Up and down the park, Canada has disciplined and gifted players: Beckie, the American-born midfielder who plays for the love of her Canadian parents, Ashley Lawrence, playing in her club Paris Saint-Germain’s home ground Parc Des Princes, Stephanie Labbe, a hero of those Olympic runs who appeared in her first World Cup and kept her side in the game with key saves, and Riviere, who wowed against New Zealand and added freshness to the game on the right on her introduction in the 84th minute. To say nothing of Jordyn Huitema, the 18-year old who routinely substituted in for Sinclair in friendlies but didn’t see the field here. But they haven’t been able to seize control of games, and Sinclair doesn’t do that on her own any more.
She is ceding more space, more opportunities to the players who she will leave behind, when she chooses to; while it’s hard to imagine that moment coming before the 2020 Olympics in Tokyo, it’s hard to see her at the next edition of this tournament in four years. (Her eternal rival Marta, also having just completed her fifth World Cup for Brazil, gave an impassioned post-match interview Sunday that certainly sounded like a goodbye address.)
But we’re not ready for her to pass the torch just yet.
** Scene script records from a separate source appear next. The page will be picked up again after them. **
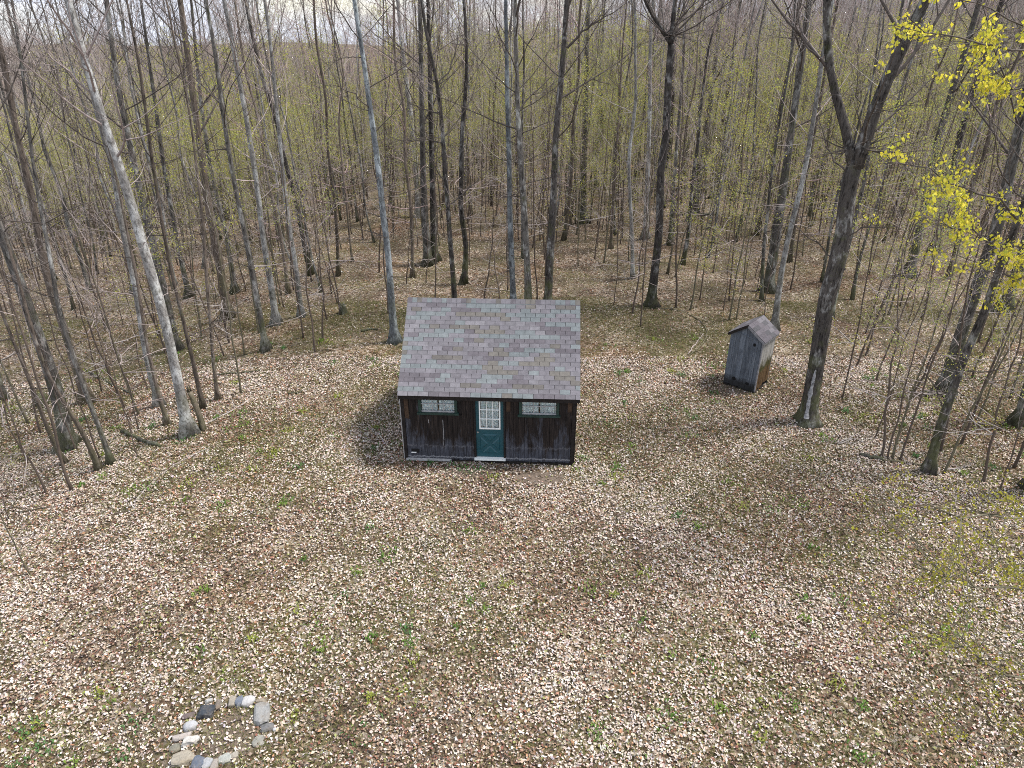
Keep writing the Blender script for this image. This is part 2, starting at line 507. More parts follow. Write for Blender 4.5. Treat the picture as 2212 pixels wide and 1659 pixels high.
# front wall: backing strips around the openings and single boards
fw = MB()
BY = .03                                  # face of the backing, boards stand proud of it
def strip(x0, x1, z0, z1): fw.box(x0, x1, BY, BY + .05, z0, z1)
strip(-HALF + .02, WIN[0][0], .05, 2.28); strip(WIN[0][1], DX0 - .05, .05, 2.28); strip(DX1 + .05, WIN[1][0], .05, 2.28); strip(WIN[1][1], HALF - .02, .05, 2.28)
strip(WIN[0][0], WIN[0][1], .05, WZ0 - .05); strip(WIN[1][0], WIN[1][1], .05, WZ0 - .05)
strip(DX0 - .05, DX1 + .05, .05, DZ0 - .06)
front = fw.build('front_wall', M['dark_wood'], cabin)
def plank(name, x0, x1, z0, z1, y0, y1, parent, mat, jag=0.0):
    mb = MB()
    j = lambda s: random.uniform(-s, s)
    tl, tr_, bl, br = j(jag), j(jag), j(jag), j(jag)
    v = [(x0, y0, z0 + bl), (x1, y0, z0 + br), (x1, y0, z1 + tr_), (x0, y0, z1 + tl)]
    ch = .004
    fr = [(x0 + ch, y0, z0 + bl), (x1 - ch, y0, z0 + br), (x1 - ch, y0, z1 + tr_), (x0 + ch, y0, z1 + tl)]
    mid = [(x0, y0 + ch, z0 + bl), (x1, y0 + ch, z0 + br), (x1, y0 + ch, z1 + tr_), (x0, y0 + ch, z1 + tl)]
    bk = [(p[0], y1, p[2]) for p in mid]
    mb.add(fr + mid + bk, [(0, 1, 2, 3), (0, 3, 7, 4), (1, 5, 6, 2), (4, 7, 11, 8), (5, 9, 10, 6), (3, 2, 6, 7), (7, 6, 10, 11), (0, 4, 5, 1), (4, 8, 9, 5), (8, 11, 10, 9)])
    return mb.build(name, mat, parent, fix=True)
def blocked(x0, x1):
    """height ranges a board from x0 to x1 keeps, around windows and door"""
    z = [(.07, 2.27)]
    if x1 > DX0 - .06 and x0 < DX1 + .06: z = [(.07, DZ0 - .07)]
    for (a, b_) in WIN:
        if x1 > a - .085 and x0 < b_ + .085: z = [(.07, WZ0 - .12)]
    return z
x = -HALF + .075
while x < HALF - .09:
    w = random.choice([.1, .12, .14, .14, .16, .19])
    if x + w > HALF - .08: w = HALF - .078 - x
    # cut at opening sides so that no board straddles a jamb
    for e in (DX0 - .06, DX1 + .06, WIN[0][0] - .085, WIN[0][1] + .085, WIN[1][0] - .085, WIN[1][1] + .085):
        if x + .02 < e < x + w: w = e - x
    g = random.uniform(.002, .006)
    for (z0, z1) in blocked(x + .01, x + w - .01):
        dy = random.uniform(-.010, .006)
        plank('plank', x + g / 2, x + w - g / 2, z0, z1, dy - .002, BY - .002, front, M['boards'], .012)
    x += w
# rear and side cladding (turned away from the clearing), one joined part
sd = MB()
for s in (-1, 1):
    y = .05
    while y < WD - .02:
        w = random.uniform(.11, .17); w = min(w, WD - y)
        top = min(wz(y), wz(2 * RIDGE_Y - y)) if y < RIDGE_Y else EAVE_Z + (2 * RIDGE_Y - (y + w) - EAVE_Y) * math.tan(SL) - .06
        xo = s * (HALF + random.uniform(-.004, .006))
        sd.box(min(xo, s * (HALF - .04)), max(xo, s * (HALF - .04)), y + .003, y + w - .003, .06, top - .03)
        y += w
xx = -HALF + .05
while xx < HALF - .06:
    w = random.uniform(.11, .17); w = min(w, HALF - .05 - xx)
    sd.box(xx + .003, xx + w - .003, WD - .04, WD + random.uniform(0, .01), .06, 2.2)
    xx += w
tag(sd.build('siding', M['boards'], cabin), kind='stuff')
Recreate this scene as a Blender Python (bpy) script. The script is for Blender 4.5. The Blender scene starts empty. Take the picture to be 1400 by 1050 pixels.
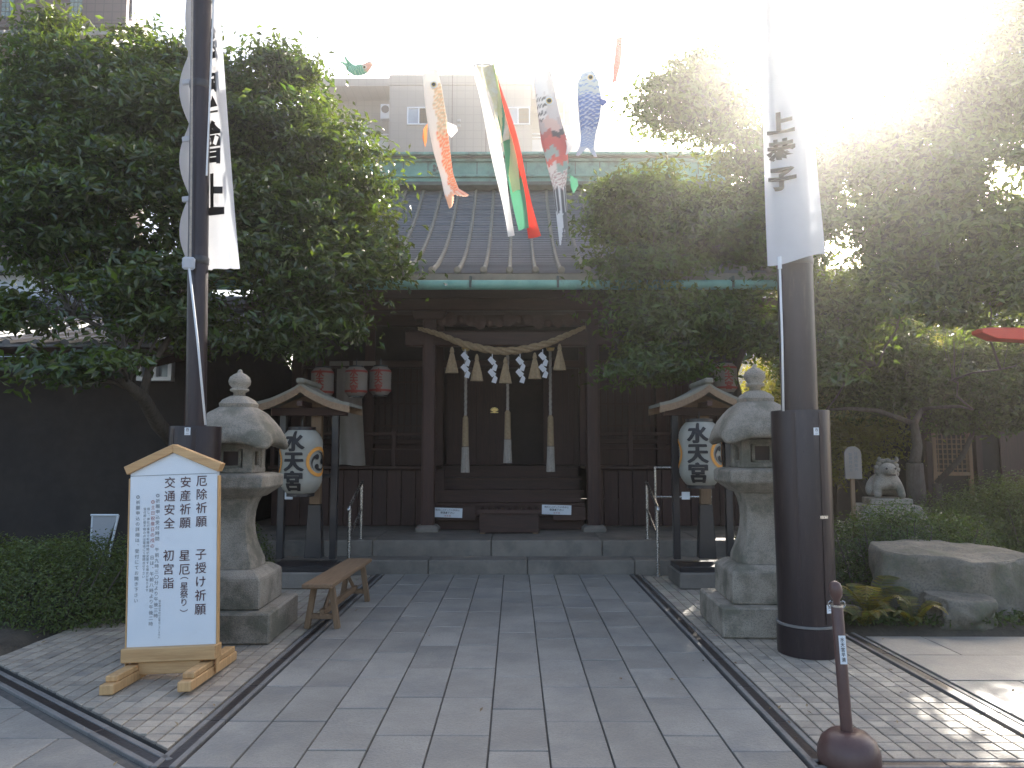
import bpy, bmesh, math, random
import numpy as np
from mathutils import Vector, Matrix
R = math.radians
PI = math.pi
random.seed(7)
S = bpy.context.scene
COL = S.collection

# ------------------------------------------------------------------ camera, sky, sun, exposure
F, PITCH, YAW, CAMH = 1010.0, 5.26, 0.23, 1.47
cam_d = bpy.data.cameras.new('camera'); cam = bpy.data.objects.new('camera', cam_d); COL.objects.link(cam)
cam.location = (0, 0, CAMH); cam.rotation_euler = (R(90 + PITCH), 0, R(YAW))
cam_d.sensor_width = 36; cam_d.lens = F / 1400 * 36; cam_d.clip_start = .05; cam_d.clip_end = 3000
S.camera = cam
SUN_AZ, SUN_EL = 24.0, 28.5
w = bpy.data.worlds.new('World'); S.world = w; w.use_nodes = True
nt = w.node_tree; bg = nt.nodes['Background']
sky = nt.nodes.new('ShaderNodeTexSky'); sky.sky_type = 'NISHITA'; sky.sun_disc = False
sky.sun_elevation = R(SUN_EL); sky.sun_rotation = R(SUN_AZ)
sky.air_density = 1.0; sky.dust_density = 4.5; sky.ozone_density = 1.0
nt.links.new(sky.outputs[0], bg.inputs[0]); bg.inputs[1].default_value = 0.15
SUNDIR = Vector((math.sin(R(SUN_AZ)) * math.cos(R(SUN_EL)), math.cos(R(SUN_AZ)) * math.cos(R(SUN_EL)), math.sin(R(SUN_EL))))
sd = bpy.data.lights.new('sun', 'SUN'); sd.energy = 5.0; sd.angle = R(.55); sd.color = (1, .94, .84)
so = bpy.data.objects.new('sun', sd); COL.objects.link(so)
so.rotation_euler = SUNDIR.to_track_quat('Z', 'Y').to_euler(); so.location = SUNDIR * 60
vs = S.view_settings; vs.view_transform = 'Standard'; vs.look = 'None'; vs.gamma = 1; vs.use_curve_mapping = False
vs.exposure = 1.65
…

We don’t want the pictures of Sinclair, eyes red with tears, to be our last memories of her on this stage. And they may not be — in that same interview, she talked about taking a brief break before returning to the NWSL’s Portland Thorns to win a championship. And there’s always those Olympics.
Until then, we are left with the heartbreak, and the sorrow that hangs around the goodbye to come.